The Times' op-ed, as did my earlier Huffington Post piece, raises serious doubts about the 'peak oil' theory. Lynch hits the issue squarely on the head when he comments about Saudi Arabia: "Officials there have discovered approximately 70 major oil fields that they've left untapped over concerns that increased Saudi production would cause global oil prices to collapse." Well and good and so much for the timeliness of the New York Times' revelations.

However, then the Times piece goes seriously off track. Ascribing blame on the 'peak oil' crowd's lamentations that oil's production has "entered a terminal decline", bolstered by the WikiLeaks revelations, as the motivating factor in the Obama administration's "throwing federal subsidies -- some $8 billion in the 2012 budget at all sorts of unproven, unrealistic and inefficient energy technologies like wind farms and electric cars." That "we should not let a false panic over disappearing oil reserves lead into rushed government investments."

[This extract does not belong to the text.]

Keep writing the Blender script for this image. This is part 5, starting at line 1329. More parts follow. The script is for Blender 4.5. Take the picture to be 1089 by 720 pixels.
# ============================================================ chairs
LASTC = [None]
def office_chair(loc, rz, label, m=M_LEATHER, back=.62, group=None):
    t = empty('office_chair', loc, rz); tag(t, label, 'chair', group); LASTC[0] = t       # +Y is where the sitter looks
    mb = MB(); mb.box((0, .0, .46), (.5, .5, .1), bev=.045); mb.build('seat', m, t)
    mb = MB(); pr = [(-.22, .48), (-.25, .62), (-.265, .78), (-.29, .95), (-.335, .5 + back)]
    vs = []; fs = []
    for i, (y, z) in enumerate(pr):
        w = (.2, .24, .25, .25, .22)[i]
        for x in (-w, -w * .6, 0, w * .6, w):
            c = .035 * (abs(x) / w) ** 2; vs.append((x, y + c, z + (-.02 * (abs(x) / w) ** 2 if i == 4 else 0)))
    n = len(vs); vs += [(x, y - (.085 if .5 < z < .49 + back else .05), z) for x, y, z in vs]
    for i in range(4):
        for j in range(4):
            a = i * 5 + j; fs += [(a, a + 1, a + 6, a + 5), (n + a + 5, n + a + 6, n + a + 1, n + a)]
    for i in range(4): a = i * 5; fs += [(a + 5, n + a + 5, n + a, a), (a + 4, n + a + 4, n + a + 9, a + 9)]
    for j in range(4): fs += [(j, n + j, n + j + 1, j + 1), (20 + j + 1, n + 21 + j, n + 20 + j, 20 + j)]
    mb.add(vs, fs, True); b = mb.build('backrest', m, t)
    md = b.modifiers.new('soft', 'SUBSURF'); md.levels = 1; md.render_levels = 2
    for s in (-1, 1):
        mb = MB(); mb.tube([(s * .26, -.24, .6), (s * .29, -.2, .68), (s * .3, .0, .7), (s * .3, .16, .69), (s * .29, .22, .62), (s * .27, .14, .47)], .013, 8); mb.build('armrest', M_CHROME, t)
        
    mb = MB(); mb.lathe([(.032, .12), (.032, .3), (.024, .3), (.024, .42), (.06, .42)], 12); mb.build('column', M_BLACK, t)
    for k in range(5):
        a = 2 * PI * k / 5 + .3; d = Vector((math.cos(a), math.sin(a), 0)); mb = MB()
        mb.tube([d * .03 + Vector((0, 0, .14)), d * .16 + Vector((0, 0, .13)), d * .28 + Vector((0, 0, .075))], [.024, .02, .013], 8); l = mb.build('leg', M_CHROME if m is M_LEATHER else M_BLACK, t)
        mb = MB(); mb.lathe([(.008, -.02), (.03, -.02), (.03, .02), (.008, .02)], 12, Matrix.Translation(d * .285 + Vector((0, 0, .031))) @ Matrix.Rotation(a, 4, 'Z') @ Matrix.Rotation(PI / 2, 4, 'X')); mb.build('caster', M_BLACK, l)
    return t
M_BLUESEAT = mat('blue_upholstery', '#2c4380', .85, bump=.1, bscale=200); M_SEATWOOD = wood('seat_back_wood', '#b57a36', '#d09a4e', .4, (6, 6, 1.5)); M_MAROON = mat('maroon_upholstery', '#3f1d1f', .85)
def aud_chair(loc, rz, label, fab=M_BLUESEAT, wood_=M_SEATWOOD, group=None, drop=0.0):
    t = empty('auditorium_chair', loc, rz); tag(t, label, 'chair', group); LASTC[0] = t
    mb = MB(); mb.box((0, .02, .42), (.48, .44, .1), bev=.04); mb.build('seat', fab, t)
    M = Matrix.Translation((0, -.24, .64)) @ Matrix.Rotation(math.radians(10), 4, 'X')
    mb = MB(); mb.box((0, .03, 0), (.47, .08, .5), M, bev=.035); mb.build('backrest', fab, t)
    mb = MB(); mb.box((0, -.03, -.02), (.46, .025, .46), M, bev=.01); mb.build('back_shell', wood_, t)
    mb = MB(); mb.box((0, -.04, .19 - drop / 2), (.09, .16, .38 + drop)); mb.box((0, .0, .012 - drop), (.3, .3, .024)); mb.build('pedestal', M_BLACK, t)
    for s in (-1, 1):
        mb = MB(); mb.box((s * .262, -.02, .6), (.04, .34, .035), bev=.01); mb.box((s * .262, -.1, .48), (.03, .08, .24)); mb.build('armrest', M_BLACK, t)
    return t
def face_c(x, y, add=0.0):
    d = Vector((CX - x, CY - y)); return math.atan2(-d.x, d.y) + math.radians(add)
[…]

Wrong, and wrong once again! Concern about disappearing oil, real or imagined plays a role, but the motivating impulse toward alternative energy technologies is far more fundamental. Perhaps, better said it is 'existential' touching on the very existence of life on the planet.

The environmental threat to our existence and that of generations to come grows every day. Seeking non-fossil fuel solutions to our energy needs are not "rushed government investments" as the op-ed piece pontificates. And they are hardly "rushed." They are already several generations overdue.